Jon Scheyer has brought in either the best or second-best recruiting class in his three years at Duke, but through the lens of Filipowski and Mitchell, some cracks are starting to emerge. While Filipowski benefitted from the positional hole at center and improved his standing as a player, Mitchell suffered from the pecking order reshuffling behind a hot shooting freshman like McCain.
With Cooper Flagg, Khaman Maluach, Isaiah Evans, Kon Knueppel, Darren Harris, and Patrick Ngonba en route to Duke next year, there’s no time to waste. Scheyer’s roster model has been solidified: get in, get good, then get out because the next crop of star players is right behind you. For some, like Mitchell, their exit is to the transfer portal instead of the draft.
For someone like Filipowski, who enhanced a few critical areas of his game, the results speak for themselves. Based on the strength of his play and incremental improvements, there’s almost no question that Filipowski will be a first round choice. That came in an idealized environment to support his play at center. Still, the context was also analogous to the NBA, which doubly encourages Filipowski to play better with NBA spacing and look better at skills that will win him more NBA minutes than he’d have earned as a freshman.
The Final Shake
Despite masterfully playing his part in Duke’s script as a hated heel, Kyle Filipowski made multiple changes behind the scenes that made him a more complete NBA prospect. He cemented himself as a proficient interior finisher, showed meaningful improvement as a passer, and looked good enough on defense to defuse any lingering rumors of his shortcomings.
So where does that leave Filipowski in a wonky draft class like 2024? He currently ranks #14 on the latest No Ceilings Big Board. The only true big men ranked above him are Alex Sarr and Donovan Clingan, both of whom have some arguable star upside. Filipowski doesn’t quite have that, but as the third-ranked big in this class, he certainly has appeal at the next level.
With the measurements of a true center, it’s easy to imagine many teams drafting Filipowski to play a low-usage plug-and-play role at the five. He wouldn’t be tasked with doing much more than rebounding, finishing, and defending the rim, but he could be counted on to do all those with gusto.
The real upside in drafting Kyle Filipowski comes not from his floor but his ceiling. He already looks like a deserving NBA player, but what if he’s more than he is now? A Filipowski who reliably knocks down 34% of his threes is not just a starting big; he’s an impactful starter. A Filipowski who can make plays in the flow of an offense or guard the rim at a better-than-expected clip are both players who demand more minutes. If he’s all of these? No team wouldn’t want a guy like him in their building.
Just like with every player, it’s unlikely that Filipowski will reach his ultimate ceiling.

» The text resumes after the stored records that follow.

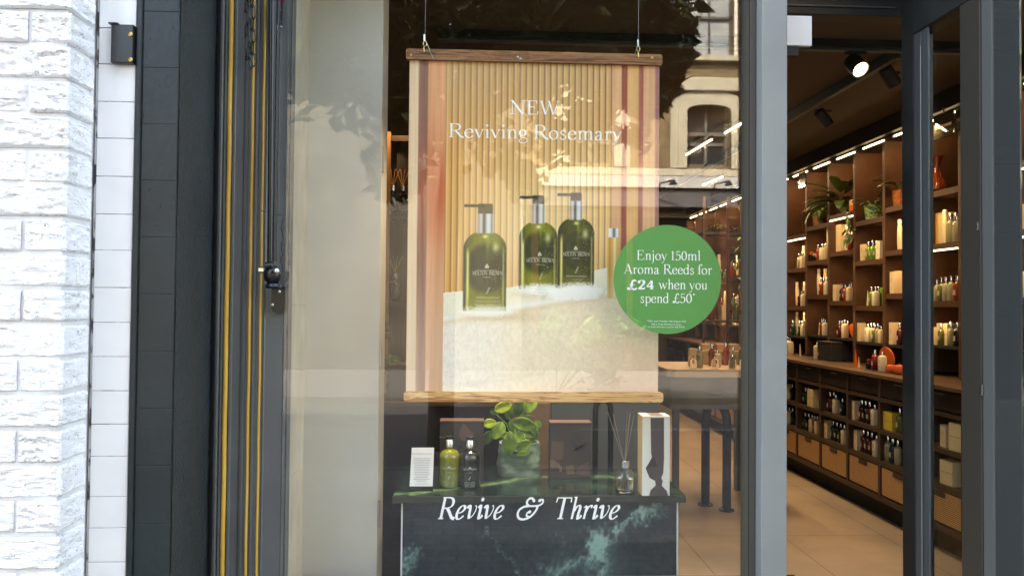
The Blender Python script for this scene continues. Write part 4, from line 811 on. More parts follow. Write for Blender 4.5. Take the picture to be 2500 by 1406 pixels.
# ------------------------------------------------------------------ products
def gmat(nm, col, tr=.35): return mat(nm, col, rough=.08, trans=tr, coat=.3)
LIQ = {'amber': C(150, 58, 18), 'plum': C(84, 26, 34), 'green': C(110, 140, 52), 'teal': C(20, 62, 58), 'black': C(16, 14, 14), 'olive': C(104, 108, 44),
       'clear': C(178, 168, 130), 'dark green': C(26, 56, 28), 'red': C(140, 24, 10), 'white': C(206, 192, 158), 'cream': C(204, 182, 140), 'orange': C(190, 84, 36), 'yellow': C(200, 168, 62)}
CACHE = {}
def meshes(kind, colr, s=1.0):
    key = (kind, colr)
    if key in CACHE: return CACHE[key]
    out = []; mb = MB()
    lm = gmat('liquid_'+colr.replace(' ', '_'), LIQ[colr]) if kind == 'bottle' else mat('pack_'+colr, LIQ[colr], rough=.45)
    m_pl = mat('label_print', (.35, .3, .22, 1), rough=.6)
    if kind == 'bottle':
        mb.lathe([(.018, 0), (.0205, .003), (.0205, .075), (.019, .086), (.012, .095), (.0075, .098), (.0075, .103)], n=16); out.append(('body', lm, mb, True))
        out.append(('cap', m_chrome, MB().lathe([(.0085, .1035), (.0088, .128), (.0075, .131)], n=12), True))
        if colr not in ('clear',): out.append(('label', m_pl, MB().box(-.0213, -.0208, -.008, .008, .03, .056), False))
    elif kind == 'lotion':
        mb.lathe([(.022, 0), (.0235, .003), (.0235, .085), (.021, .098), (.012, .104), (.008, .106)], n=16, sq=4); out.append(('body', lm, mb, True))
        out.append(('cap', m_chrome, MB().lathe([(.0085, .1065), (.0088, .13), (.0075, .133)], n=12), True))
        out.append(('label', m_pl, MB().box(-.0242, -.0237, -.011, .011, .055, .06).box(-.0242, -.0237, -.006, .006, .066, .078).box(-.0242, -.0237, -.008, .008, .03, .036), False))
    elif kind == 'tube':
        k = 10; prof = [(.005, .03), (.05, .029), (.12, .024), (.165, .017), (.176, .012)]; n = 14; vs = []
        for z, r in prof:
            f_ = .25+.75*(z/.176)
            for i in range(n): a = 2*math.pi*i/n; vs.append((r*f_*math.cos(a)*.8, r*math.sin(a), z))
        mb.add(vs, [(j*n+i, j*n+(i+1) % n, (j+1)*n+(i+1) % n, (j+1)*n+i) for j in range(len(prof)-1) for i in range(n)]+[tuple(range(n-1, -1, -1)), tuple((len(prof)-1)*n+i for i in range(n))])
        out.append(('body', lm, mb, True)); out.append(('cap', mat('cap_white', C(236, 226, 200), rough=.4), MB().lathe([(.011, .1765), (.0125, .18), (.012, .204), (.009, .206)], n=12), True))
    elif kind == 'box':
        out.append(('carton', lm, MB().bbox(-.026, .026, -.026, .026, 0, .135, .001), False)); out.append(('label', m_pl, MB().box(-.0272, -.0263, -.012, .012, .075, .079).box(-.0272, -.0263, -.005, .005, .085, .097).box(-.0272, -.0263, -.009, .009, .03, .034), False))
    elif kind == 'wide box':
        out.append(('carton', lm, MB().bbox(-.04, .04, -.1, .1, 0, .22, .002), False)); out.append(('stripe', mat('gold_stripe', C(190, 148, 84), rough=.4), MB().box(-.042, -.0403, -.03, .03, 0.001, .219), False))
    elif kind == 'gift set':
        out.append(('carton', lm, MB().bbox(-.03, .03, -.05, .05, 0, .12, .001), False)); out.append(('ribbon', m_pl, MB().box(-.0315, -.0303, -.05, .05, .06, .064), False))
    elif kind == 'card':
        out.append(('leaf', lm, MB().prism([(-.02, 0), (.02, 0), (.0, .11)], (.004, 0, 0), (0, 0, 0), (0, 1, 0)), False))
    elif kind == 'candle':
        out.append(('jar', mat('candle_jar', (.012, .01, .01, 1), rough=.15), MB().lathe([(.026, 0), (.028, .003), (.028, .055), (.024, .057)], n=16), True)); out.append(('lid', lm, MB().lathe([(.012, .0575), (.014, .06), (.014, .082), (.01, .085)], n=12), True))
    elif kind == 'pumpkin':
        n = 24; vs = []; prof = [(.012, 0), (.032, .006), (.044, .03), (.036, .056), (.01, .062)]
        for r, z in prof:
            for i in range(n): a = 2*math.pi*i/n; q = r*(1-.12*abs(math.cos(a*4))**6); vs.append((q*math.cos(a), q*math.sin(a), z))
        mb.add(vs, [(j*n+i, j*n+(i+1) % n, (j+1)*n+(i+1) % n, (j+1)*n+i) for j in range(len(prof)-1) for i in range(n)]+[tuple(range(n-1, -1, -1)), tuple((len(prof)-1)*n+i for i in range(n))])
        out.append(('shell', lm, mb, True)); out.append(('stem', m_shelf, MB().tube([(0, 0, .06), (.004, .002, .075)], .005, 6), True))
    elif kind == 'disc':
        out.append(('plate', lm, MB().lathe([(.001, 0), (.07, 0), (.07, .008), (.001, .008)], n=28).xf(Matrix.Translation((0, 0, .072)) @ Matrix.Rotation(math.radians(80), 4, 'Y')), True)); out.append(('foot', m_blackm, MB().box(-.015, .025, -.02, .02, 0, .004), False))
    r = [(n1, finish_mesh(n1, q, m, smooth=sm)) for n1, m, q, sm in out]
    CACHE[key] = r; return r
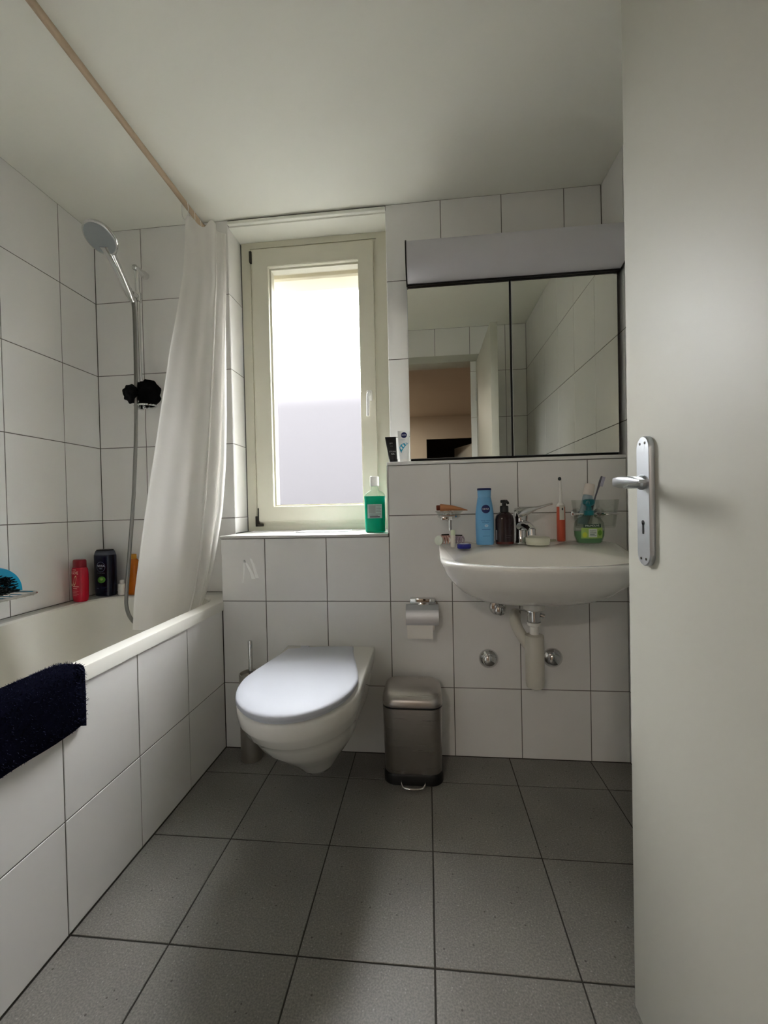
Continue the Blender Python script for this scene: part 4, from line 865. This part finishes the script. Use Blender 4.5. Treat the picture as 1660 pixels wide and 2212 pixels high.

However, with a few key areas to improve, the likelihood that he will get better in the NBA is higher than that of other, riskier prospects. That safe upside alone should warrant more widespread faith in Filipowski. Still, whether people notice the flipped script or not, Kyle Filipowski has done enough to comfortably stay in the draft and play a clear role at the next level, all with some added potential upside to boot.